Why is the output different now? This time, the code prints each number from 0 to 4 sequentially. The key difference here lies in the scope of the variable i.

In-depth Analysis:

  • Block Scoping with let: Unlike var, which is function-scoped, let provides block scoping. This means that a new i is created for each iteration of the loop. Each of these instances of i is confined within the block of the loop iteration.

  • Loop and Scope Mechanics: For each pass through the loop, the let statement creates a fresh binding (or instance) of i. Thus, each setTimeout callback is closed over its respective loop iteration's scope, which contains its unique i.

  • Closure in Action: Since each iteration of the loop has its own i, the closures formed by the setTimeout callbacks capture different i values (from 0 to 4). This is fundamentally different from using var, where all iterations share the same i.

  • Execution Timing: The setTimeout callbacks are still placed in the queue during the loop execution but are called only after the loop completes. Thanks to block scoping, each callback references the correct i from its respective iteration, hence printing 0, 1, 2, 3, and 4 after the one-second delay.

This showcases the importance of understanding variable scoping in JavaScript, especially when dealing with loops and asynchronous callbacks. The use of let in a loop with asynchronous code is a crucial pattern for avoiding common pitfalls with closures and shared variable access.

Q3. Using an IIFE with var:

for (var i = 0; i < 5; i++) {
    (function(i) {
        setTimeout(() => console.log(i), 1000);
    })(i);
}

Output: 0 1 2 3 4

Why This Works:

  • The IIFE creates a new scope for each iteration, capturing the current value of i in each loop.

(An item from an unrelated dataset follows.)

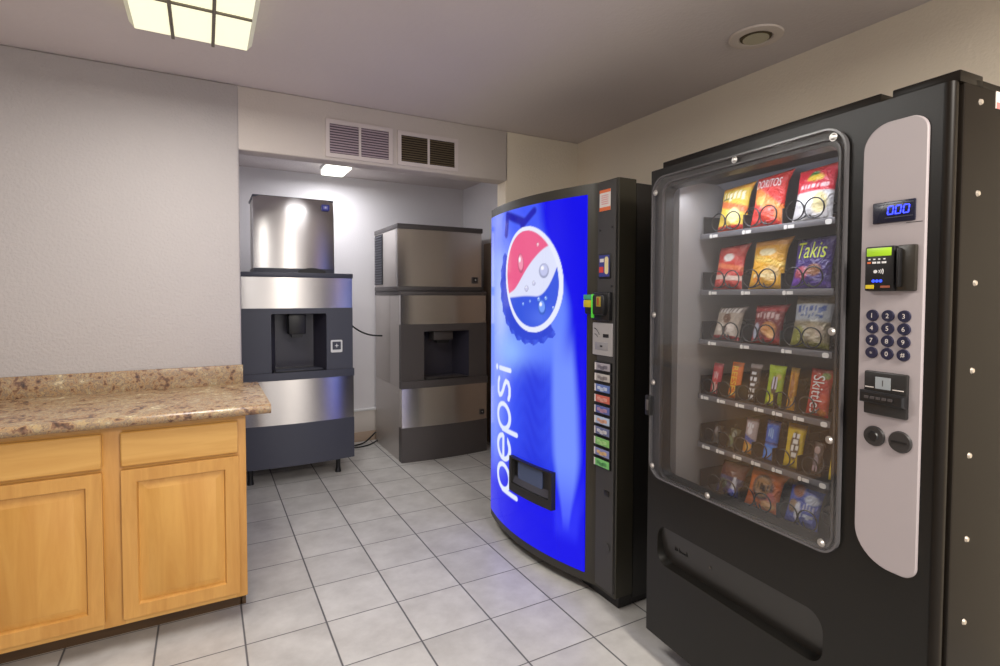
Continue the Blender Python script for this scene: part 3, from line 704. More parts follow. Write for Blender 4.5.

  • This mimics how let works but with an explicit function to create scope.

Q4. Passing Arguments to setTimeout:

for (var i = 0; i < 5; i++) {
    setTimeout((i) => {
        console.log(i);
    }, 1000, i);
}

Output: 0 1 2 3 4

Key Points:

  • Modern JavaScript environments allow passing additional arguments to setTimeout, which are used in the callback.

  • This method avoids closure-related issues by directly providing the loop index as an argument to the callback.

Q5. Clearing Timers in React:

useEffect(() => {
  const timerId = setTimeout(() => {
    console.log("Timer fired");
  }, 1000);

  return () => {
    clearTimeout(timerId);
    console.log("Timer cleared");
  };
}, []);

React Lifecycle Consideration:

  • In React, the cleanup code for setTimeout, such as clearTimeout, is typically placed in the useEffect cleanup function, which acts as the componentWillUnmount lifecycle method.

Conclusion: Understanding how setTimeout interacts with JavaScript’s scoping rules is essential for writing bug-free asynchronous code. By exploring these examples, developers can better handle timing functions in their applications, avoiding common pitfalls related to closures and scoping.

Thank you for reading! 🧑‍💻 Keep experimenting, keep learning, and always test your assumptions through code!